The people on the front lines seem to agree. “It’s the easiest thing as a bartender working service tickets when someone comes up and they want a drink,” says Existing Conditions bartender Natasha Torres. However, even though the machines streamline the process, there’s still some growing pains as customers adjust. The tokens, for example, exist because bars have a legal (and moral) responsibility to not over-serve intoxicated guests. The tokens create a necessary interaction between staff and customer—but they also require regular explanation. And someone on staff must constantly make sure guests aren’t taking the bottles off-premises, which at least one person has already tried to do at Existing Conditions.

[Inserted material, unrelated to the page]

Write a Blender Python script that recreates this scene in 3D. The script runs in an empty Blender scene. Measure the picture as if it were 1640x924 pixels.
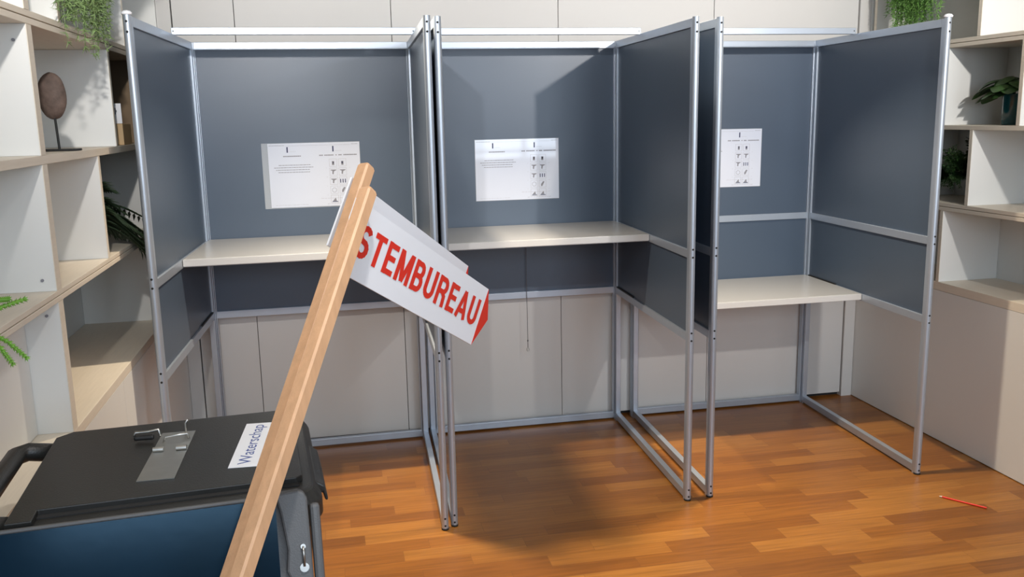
import bpy, bmesh, math, random
from mathutils import Vector, Matrix
random.seed(7)
S = bpy.context.scene
COL = S.collection
PI = math.pi
# ------------------------------------------------------------------ camera
CAM = (-0.4497, -4.3742, 1.5976); YAW, PITCH, ROLL, FPX = 0.1983, -0.1901, -0.0207, 1433.1
def cam_axes():
    cy, sy, cp, sp = math.cos(YAW), math.sin(YAW), math.cos(PITCH), math.sin(PITCH)
    f = Vector((sy*cp, cy*cp, sp)); r = Vector((cy, -sy, 0)); u = r.cross(f)
    c, s = math.cos(ROLL), math.sin(ROLL)
    return c*r+s*u, -s*r+c*u, f
cr, cu, cf = cam_axes()
cd = bpy.data.cameras.new('camera'); cam = bpy.data.objects.new('camera', cd); COL.objects.link(cam)
M = Matrix((cr, cu, -cf)).transposed().to_4x4(); M.translation = Vector(CAM)
cam.matrix_world = M
cd.sensor_width = 36; cd.lens = FPX/1640*36; cd.clip_start = 0.05
S.camera = cam
# ------------------------------------------------------------------ light
S.view_settings.view_transform = 'Standard'; S.view_settings.look = 'None'
S.view_settings.gamma = 1; S.view_settings.use_curve_mapping = False
S.view_settings.exposure = 0.0
w = bpy.data.worlds.new('world'); S.world = w; w.use_nodes = True
w.node_tree.nodes['Background'].inputs[0].default_value = (0.55, 0.72, 1, 1)
w.node_tree.nodes['Background'].inputs[1].default_value = 1.0
def area(name, loc, rot, sx, sy, energy, color, shape='RECTANGLE', spread=PI):
    l = bpy.data.lights.new(name, 'AREA'); l.shape = shape; l.size = sx; l.size_y = sy
    l.energy = energy; l.color = color; l.spread = spread
    o = bpy.data.objects.new(name, l); COL.objects.link(o); o.location = loc; o.rotation_euler = rot
    return o
DAY = (0.78, 0.89, 1.0)
# daylight entering the windows behind the camera
area('daylight_high_window', (-0.35, -6.62, 2.2), (PI/2, 0, 0), 2.3, 1.6, 58, DAY)
area('daylight_right_window', (1.88, -6.62, 2.05), (PI/2, 0, 0), 1.3, 2.0, 78, DAY)
WARM = (1.0, 0.84, 0.64)
# x, y, energy, tilt towards the booths, beam spread
SPOTS = [(-0.2, -0.98, 20, 0, 96), (1.2, -0.98, 19, 0, 96), (-0.75, -3.4, 13, 90, 88), (1.75, -3.4, 21, 90, 88), (-0.3, -3.3, 4.5, 18, 95)]  # last lamp is an added fill, only to brighten stakes, signs and lid
for i, (x, y, e, tl, spd) in enumerate(SPOTS):
    t_ = math.radians(tl)
    area('ceiling_lamp_light', (x, y+0.004*math.sin(t_), 2.50-0.004*math.cos(t_)), (t_, 0, 0), 0.065, 0.065, e, WARM if tl == 0 else (1.0, 0.95, 0.90), 'DISK', math.radians(spd))
# ------------------------------------------------------------------ materials
def mat(name, col, rough=0.5, metal=0.0, var=0.0, vscale=8, bump=0.0, bscale=60, spec=0.5, stretch=None, alpha=1, trans=0, coat=0):
    m = bpy.data.materials.new(name); m.use_nodes = True
    nt = m.node_tree; b = nt.nodes['Principled BSDF']
    b.inputs['Base Color'].default_value = (*col, 1); b.inputs['Roughness'].default_value = rough
    b.inputs['Metallic'].default_value = metal; b.inputs['Specular IOR Level'].default_value = spec
    b.inputs['Transmission Weight'].default_value = trans; b.inputs['Alpha'].default_value = alpha
    b.inputs['Coat Weight'].default_value = coat
    tc = nt.nodes.new('ShaderNodeTexCoord'); mp = nt.nodes.new('ShaderNodeMapping')
    nt.links.new(tc.outputs['Object'], mp.inputs[0])
    if stretch: mp.inputs['Scale'].default_value = stretch
    n = nt.nodes.new('ShaderNodeTexNoise'); n.inputs['Scale'].default_value = vscale; n.inputs['Detail'].default_value = 5
    nt.links.new(mp.outputs[0], n.inputs[0])
    mix = nt.nodes.new('ShaderNodeMix'); mix.data_type = 'RGBA'
    mix.inputs[6].default_value = (*[c*(1-var) for c in col], 1); mix.inputs[7].default_value = (*[min(1, c*(1+var)) for c in col], 1)
    nt.links.new(n.outputs['Fac'], mix.inputs[0]); nt.links.new(mix.outputs[2], b.inputs['Base Color'])
    if bump:
        n2 = nt.nodes.new('ShaderNodeTexNoise'); n2.inputs['Scale'].default_value = bscale
        nt.links.new(mp.outputs[0], n2.inputs[0])
        bp = nt.nodes.new('ShaderNodeBump'); bp.inputs['Strength'].default_value = bump; bp.inputs['Distance'].default_value = 0.002
        nt.links.new(n2.outputs['Fac'], bp.inputs['Height']); nt.links.new(bp.outputs[0], b.inputs['Normal'])
    return m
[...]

Existing Conditions cocktail vending machine
Existing Conditions/Eric Medsker

Despite the initial buzz these venues received, questions about their long-term impact on tipping remain. “I was worried initially that the tip average would be lower, that people would tip less,” Arnold says. But he insists that hasn’t been an issue at Existing Conditions—his staff hasn’t noticed any disparity between what the tips should be based on total revenue and what they’re actually receiving. “If it became a problem later, that’s something I would seriously think about,” he says. The concern is that guests will forget to tip on tokens, or else just tip less when the work of making a cocktail isn’t right in front of them. After all, even a bartender that can work 24 hours a day, seven days a week without complaint—or benefits—can still be terminated if they aren’t popular with the team.

But for now, bar owners are hopeful that vending machines will help shift customers’ perspective. “One of the things people have against cocktail bars in general is the time it takes them to get their drinks,” Arnold reasons. “If you can take that time that is being spent on the drink, shift it to prep time, and have guests get their drinks instantly, well, that’s a win.” And, ideally, it means more business in the same time frame.

While vending machines don’t solve all of a bar’s service issues, they do represent human ingenuity in the quest to make drinking (and serving) alcohol easier. And that’s something we can celebrate—at least until drones start serving us drinks.